-- Data for the task --
* * * *

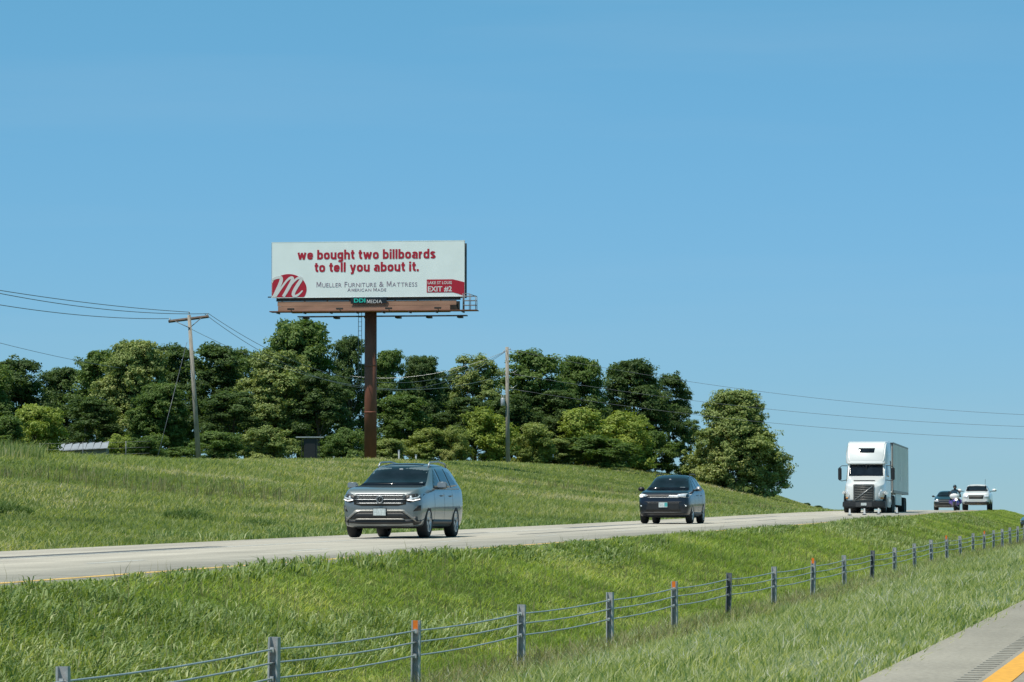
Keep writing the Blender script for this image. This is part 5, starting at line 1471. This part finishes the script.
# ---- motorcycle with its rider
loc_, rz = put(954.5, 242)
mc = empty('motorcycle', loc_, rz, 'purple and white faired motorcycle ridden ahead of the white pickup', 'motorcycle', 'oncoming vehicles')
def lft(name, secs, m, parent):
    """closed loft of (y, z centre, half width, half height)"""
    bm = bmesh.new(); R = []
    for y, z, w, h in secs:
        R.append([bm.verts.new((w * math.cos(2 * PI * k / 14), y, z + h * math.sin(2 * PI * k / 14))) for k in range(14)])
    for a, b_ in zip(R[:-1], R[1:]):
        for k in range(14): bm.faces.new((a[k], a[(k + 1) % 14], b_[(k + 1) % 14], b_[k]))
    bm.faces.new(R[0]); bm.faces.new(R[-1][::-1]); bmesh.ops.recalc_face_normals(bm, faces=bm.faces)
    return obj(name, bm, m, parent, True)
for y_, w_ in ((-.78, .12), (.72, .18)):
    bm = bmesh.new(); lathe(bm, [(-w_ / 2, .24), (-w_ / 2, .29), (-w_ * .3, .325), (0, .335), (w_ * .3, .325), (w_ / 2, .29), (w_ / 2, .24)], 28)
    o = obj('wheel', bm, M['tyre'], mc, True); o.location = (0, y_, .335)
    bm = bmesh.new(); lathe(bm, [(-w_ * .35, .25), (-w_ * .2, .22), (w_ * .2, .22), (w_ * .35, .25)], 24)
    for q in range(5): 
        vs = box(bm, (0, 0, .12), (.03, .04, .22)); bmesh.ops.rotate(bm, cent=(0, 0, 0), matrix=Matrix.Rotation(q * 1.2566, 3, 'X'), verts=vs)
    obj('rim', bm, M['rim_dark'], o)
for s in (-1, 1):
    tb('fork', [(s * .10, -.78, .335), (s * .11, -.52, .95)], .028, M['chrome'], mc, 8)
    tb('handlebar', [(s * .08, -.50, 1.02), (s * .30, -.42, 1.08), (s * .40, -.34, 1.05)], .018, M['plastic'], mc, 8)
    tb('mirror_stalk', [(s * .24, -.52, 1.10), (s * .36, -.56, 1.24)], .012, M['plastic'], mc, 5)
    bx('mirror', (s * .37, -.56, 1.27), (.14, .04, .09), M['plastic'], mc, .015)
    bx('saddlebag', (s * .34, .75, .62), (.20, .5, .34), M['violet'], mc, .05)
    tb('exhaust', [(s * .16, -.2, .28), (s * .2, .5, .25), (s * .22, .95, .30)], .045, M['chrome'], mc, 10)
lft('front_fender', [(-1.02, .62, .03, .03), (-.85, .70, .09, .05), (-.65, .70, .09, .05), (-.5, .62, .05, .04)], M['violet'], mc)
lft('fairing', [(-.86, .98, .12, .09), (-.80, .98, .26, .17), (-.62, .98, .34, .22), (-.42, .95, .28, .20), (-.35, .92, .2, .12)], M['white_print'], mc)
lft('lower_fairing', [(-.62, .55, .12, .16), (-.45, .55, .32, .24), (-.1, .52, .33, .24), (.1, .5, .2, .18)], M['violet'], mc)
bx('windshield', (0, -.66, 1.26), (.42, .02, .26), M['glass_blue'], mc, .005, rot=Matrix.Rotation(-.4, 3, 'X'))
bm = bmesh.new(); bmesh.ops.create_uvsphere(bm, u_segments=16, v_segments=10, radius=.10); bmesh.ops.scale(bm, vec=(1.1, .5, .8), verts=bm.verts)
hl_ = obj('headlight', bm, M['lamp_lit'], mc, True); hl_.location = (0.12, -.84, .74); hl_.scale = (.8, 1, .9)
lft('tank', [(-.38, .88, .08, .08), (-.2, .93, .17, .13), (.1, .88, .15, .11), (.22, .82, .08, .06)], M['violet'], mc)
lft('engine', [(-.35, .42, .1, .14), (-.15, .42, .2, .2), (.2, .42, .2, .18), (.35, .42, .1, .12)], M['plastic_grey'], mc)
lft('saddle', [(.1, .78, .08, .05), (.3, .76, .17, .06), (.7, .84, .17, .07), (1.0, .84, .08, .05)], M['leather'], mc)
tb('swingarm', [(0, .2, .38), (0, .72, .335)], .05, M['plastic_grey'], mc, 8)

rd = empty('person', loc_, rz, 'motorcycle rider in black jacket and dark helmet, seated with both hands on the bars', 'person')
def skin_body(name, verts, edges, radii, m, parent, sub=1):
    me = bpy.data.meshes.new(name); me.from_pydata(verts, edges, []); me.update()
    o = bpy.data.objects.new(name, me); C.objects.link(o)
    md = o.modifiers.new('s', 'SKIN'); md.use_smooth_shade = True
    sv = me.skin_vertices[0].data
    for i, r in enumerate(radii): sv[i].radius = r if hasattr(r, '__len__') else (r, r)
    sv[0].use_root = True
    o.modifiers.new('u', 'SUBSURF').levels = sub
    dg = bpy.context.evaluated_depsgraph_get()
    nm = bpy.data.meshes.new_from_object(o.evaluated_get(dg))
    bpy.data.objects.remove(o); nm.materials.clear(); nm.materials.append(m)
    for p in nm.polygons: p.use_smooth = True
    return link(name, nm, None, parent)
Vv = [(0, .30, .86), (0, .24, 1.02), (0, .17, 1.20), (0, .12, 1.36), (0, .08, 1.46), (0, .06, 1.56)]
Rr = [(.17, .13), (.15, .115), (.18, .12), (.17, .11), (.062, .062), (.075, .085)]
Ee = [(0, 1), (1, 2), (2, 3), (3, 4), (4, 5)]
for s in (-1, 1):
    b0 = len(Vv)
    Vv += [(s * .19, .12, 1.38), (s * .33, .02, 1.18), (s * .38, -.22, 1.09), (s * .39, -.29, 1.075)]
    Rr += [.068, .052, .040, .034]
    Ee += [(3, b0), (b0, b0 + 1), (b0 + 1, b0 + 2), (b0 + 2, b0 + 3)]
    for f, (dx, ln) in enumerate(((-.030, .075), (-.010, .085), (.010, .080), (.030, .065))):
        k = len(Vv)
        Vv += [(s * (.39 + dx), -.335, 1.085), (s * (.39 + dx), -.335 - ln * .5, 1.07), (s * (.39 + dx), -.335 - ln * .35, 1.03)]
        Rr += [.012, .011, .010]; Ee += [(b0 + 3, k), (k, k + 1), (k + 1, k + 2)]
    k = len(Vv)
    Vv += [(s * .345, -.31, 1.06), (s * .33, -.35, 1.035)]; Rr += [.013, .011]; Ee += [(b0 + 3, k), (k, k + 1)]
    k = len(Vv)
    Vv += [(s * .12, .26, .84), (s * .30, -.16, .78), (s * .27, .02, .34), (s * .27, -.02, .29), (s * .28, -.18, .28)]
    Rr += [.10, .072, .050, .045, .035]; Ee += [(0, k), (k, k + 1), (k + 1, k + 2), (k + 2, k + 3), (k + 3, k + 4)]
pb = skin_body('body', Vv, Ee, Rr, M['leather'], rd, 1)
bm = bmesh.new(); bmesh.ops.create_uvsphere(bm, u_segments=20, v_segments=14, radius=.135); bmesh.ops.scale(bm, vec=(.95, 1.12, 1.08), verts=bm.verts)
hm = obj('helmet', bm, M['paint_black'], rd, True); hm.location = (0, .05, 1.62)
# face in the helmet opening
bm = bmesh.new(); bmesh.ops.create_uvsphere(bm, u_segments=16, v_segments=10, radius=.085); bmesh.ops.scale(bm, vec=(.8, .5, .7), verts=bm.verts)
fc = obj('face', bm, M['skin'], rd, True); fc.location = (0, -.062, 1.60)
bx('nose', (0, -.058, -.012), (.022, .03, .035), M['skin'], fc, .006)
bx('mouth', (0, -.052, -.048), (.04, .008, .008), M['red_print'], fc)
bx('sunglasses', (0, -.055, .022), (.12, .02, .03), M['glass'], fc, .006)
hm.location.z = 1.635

* * * *

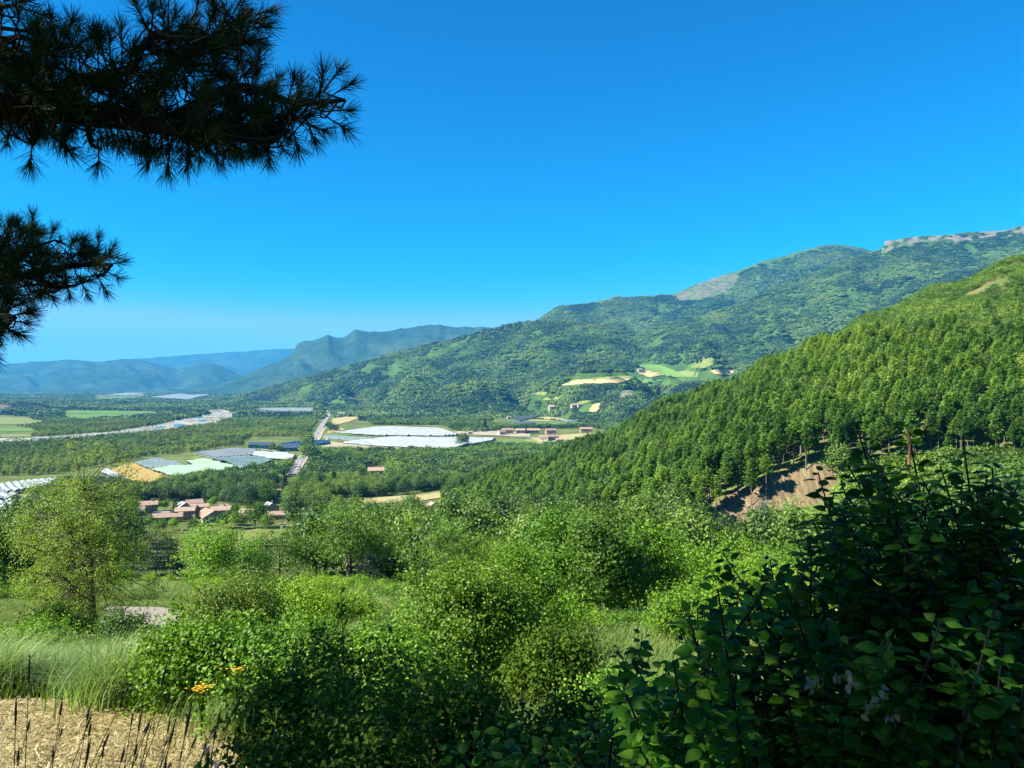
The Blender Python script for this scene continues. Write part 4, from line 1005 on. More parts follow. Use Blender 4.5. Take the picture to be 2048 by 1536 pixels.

* * * *

-- Work required --
List every line from the entries above in which "Blender" appears.

-- Exercise solution --
Keep writing the Blender script for this image. This is part 5, starting at line 1471. This part finishes the script.
The Blender Python script for this scene continues. Write part 4, from line 1005 on. More parts follow. Use Blender 4.5. Take the picture to be 2048 by 1536 pixels.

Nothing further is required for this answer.